Si Putin era previsible, no lo era, desde luego, Trump. Esa pesadilla es hija del anacronismo estadounidense, donde un colegio electoral inventado en el siglo XVIII permite que el candidato ganador del voto popular (como fue el caso de Hillary) no sea presidente, sino el que reúne mas votos electorales de cada uno de los estados federales. La inesperada —hasta para él— victoria de Trump ha puesto a prueba los contrapesos de la democracia moderna por antonomasia, con resultados que hasta la fecha han impedido que prospere una verdadera tiranía, aunque Trump desea hacer mucho de aquello practicado por Putin a través del arsenal xenófobo, la agresión mediante las redes sociales y una autarquía demagógica. Se predica un proteccionismo económico destinado a favorecer a la clase media cuando en realidad se sobreprotege a los más ricos. Se mima a los autócratas enemigos y se desprecian las pocas democracias liberales sobrevivientes, por fuerza amistosas, como la francesa o la alemana, ambas rodeadas de migrantes desesperados provenientes de África y Medio Oriente, cuya urgente presencia ha provocado que ya Italia tenga un gobierno empático con las nuevas tiranías.
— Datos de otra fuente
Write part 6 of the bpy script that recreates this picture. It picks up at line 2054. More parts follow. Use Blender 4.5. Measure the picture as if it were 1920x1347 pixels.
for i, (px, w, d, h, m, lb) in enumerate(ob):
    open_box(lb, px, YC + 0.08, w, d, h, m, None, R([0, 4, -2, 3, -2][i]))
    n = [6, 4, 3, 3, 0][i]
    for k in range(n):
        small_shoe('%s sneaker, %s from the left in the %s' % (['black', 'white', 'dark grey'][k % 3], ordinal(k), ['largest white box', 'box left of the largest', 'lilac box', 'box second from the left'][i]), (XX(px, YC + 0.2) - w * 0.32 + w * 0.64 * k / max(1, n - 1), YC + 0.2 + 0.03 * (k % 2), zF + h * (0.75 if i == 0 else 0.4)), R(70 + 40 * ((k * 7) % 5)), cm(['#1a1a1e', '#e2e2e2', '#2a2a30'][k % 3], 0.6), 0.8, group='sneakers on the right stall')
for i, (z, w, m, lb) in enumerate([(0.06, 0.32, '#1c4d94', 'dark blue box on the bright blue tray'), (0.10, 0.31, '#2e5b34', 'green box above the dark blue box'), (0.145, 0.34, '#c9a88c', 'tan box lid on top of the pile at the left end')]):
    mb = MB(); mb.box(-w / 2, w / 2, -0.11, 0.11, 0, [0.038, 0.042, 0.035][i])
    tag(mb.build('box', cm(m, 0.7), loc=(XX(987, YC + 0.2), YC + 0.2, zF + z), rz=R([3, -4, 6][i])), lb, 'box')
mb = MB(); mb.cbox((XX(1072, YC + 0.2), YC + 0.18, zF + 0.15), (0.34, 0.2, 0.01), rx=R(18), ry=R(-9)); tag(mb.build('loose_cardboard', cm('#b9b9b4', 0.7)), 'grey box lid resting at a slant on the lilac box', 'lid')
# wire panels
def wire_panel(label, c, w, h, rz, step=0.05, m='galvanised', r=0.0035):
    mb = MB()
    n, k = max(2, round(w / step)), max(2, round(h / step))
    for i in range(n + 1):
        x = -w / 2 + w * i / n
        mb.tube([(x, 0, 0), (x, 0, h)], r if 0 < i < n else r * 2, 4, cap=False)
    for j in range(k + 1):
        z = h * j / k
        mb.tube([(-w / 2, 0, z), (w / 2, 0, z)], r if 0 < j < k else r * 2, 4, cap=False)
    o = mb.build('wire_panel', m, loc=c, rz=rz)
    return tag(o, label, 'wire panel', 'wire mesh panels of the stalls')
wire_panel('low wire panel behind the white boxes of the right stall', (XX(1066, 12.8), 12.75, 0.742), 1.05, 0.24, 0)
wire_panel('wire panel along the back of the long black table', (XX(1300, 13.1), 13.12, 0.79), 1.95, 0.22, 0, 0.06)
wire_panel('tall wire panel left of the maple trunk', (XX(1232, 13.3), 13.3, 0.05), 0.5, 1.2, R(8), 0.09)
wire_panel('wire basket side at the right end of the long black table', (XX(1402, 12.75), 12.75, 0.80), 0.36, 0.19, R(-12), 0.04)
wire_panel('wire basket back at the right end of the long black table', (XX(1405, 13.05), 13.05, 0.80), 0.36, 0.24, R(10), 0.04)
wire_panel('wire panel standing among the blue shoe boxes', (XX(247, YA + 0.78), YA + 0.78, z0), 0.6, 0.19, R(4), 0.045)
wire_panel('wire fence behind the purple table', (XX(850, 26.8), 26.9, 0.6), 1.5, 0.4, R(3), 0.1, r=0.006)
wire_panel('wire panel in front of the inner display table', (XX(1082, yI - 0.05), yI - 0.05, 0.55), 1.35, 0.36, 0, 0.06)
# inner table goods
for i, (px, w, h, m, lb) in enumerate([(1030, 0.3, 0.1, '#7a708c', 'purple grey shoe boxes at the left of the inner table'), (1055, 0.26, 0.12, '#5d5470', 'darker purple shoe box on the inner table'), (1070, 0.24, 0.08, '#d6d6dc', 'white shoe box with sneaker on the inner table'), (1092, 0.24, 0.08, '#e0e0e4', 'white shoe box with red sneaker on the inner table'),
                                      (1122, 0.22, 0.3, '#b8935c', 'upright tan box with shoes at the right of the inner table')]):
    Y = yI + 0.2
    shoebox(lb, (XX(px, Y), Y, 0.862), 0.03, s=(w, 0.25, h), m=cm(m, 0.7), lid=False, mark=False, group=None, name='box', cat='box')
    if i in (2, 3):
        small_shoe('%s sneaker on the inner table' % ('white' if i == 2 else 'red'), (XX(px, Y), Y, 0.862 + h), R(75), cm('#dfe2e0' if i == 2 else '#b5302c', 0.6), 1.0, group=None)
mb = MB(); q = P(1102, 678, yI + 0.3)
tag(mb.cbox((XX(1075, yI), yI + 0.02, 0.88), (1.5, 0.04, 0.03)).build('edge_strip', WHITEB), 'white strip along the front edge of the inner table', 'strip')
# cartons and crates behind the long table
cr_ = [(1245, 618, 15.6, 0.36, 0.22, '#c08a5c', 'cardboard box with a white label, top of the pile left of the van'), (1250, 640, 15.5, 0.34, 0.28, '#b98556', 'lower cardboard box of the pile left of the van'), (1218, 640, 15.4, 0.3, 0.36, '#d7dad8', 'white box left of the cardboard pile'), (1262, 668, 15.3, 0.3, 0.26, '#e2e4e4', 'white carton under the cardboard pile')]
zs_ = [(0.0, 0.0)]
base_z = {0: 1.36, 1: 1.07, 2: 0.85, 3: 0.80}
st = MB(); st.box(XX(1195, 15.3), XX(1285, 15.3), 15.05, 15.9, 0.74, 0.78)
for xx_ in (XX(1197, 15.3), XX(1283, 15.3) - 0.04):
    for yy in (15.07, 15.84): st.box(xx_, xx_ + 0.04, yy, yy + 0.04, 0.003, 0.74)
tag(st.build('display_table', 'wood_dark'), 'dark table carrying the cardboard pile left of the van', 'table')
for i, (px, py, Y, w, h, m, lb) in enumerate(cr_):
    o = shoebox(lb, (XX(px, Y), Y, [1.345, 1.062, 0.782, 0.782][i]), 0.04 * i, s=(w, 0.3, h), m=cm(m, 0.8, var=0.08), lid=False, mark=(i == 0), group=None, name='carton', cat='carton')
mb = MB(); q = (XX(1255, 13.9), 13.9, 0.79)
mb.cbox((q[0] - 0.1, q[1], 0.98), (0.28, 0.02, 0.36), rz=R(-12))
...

Trump, desde luego, todavía puede perder las elecciones intermedias de noviembre y verse acotado en su delirio, lo cual no es una garantía de moderación, porque de los tiranos clasificados por Strauss, el desquiciado habitante de la Casa Blanca es, sin duda, una anomalía. No es el platónico príncipe filósofo, pero tampoco —sí lo es Putin para sus seguidores más fanáticos­— un gobernante cuya aparente normalidad oculta la secreta personalidad de un futuro dueño del mundo. Cuando vemos que Trump ama más a Putin que a los republicanos quienes en mala hora lo llevaron al poder y acusa de incompetentes a sus propios servicios secretos para luego desdecirse, nos encontramos, en su patológica dislalia, con un tipo de tirano antes sólo conocido en reinos de hojalata y repúblicas bananeras, el tirano bufón. El problema es que para sus votantes, sus chascarrillos, amenazas, mentiras rampantes y falsas verdades, son una verdad animal, precisamente, la de los caballos. Para sus seguidores, no importa si Trump miente, sino que su bufonería los distraiga de la realidad. Pero aun las horrendas particularidades de Trump no son un hecho aislado, sino el caso extremo de una tendencia mundial donde el tirano, hierático, burlesco o campechano, según el caso, desmantela a la sociedad abierta con la anuencia, el entusiasmo y la fe de sus votantes, quienes, como lo prueba la historia, generalmente atentan contra sus propios intereses y al descubrirlo, demasiado tarde, se indignan en medio de las ruinas.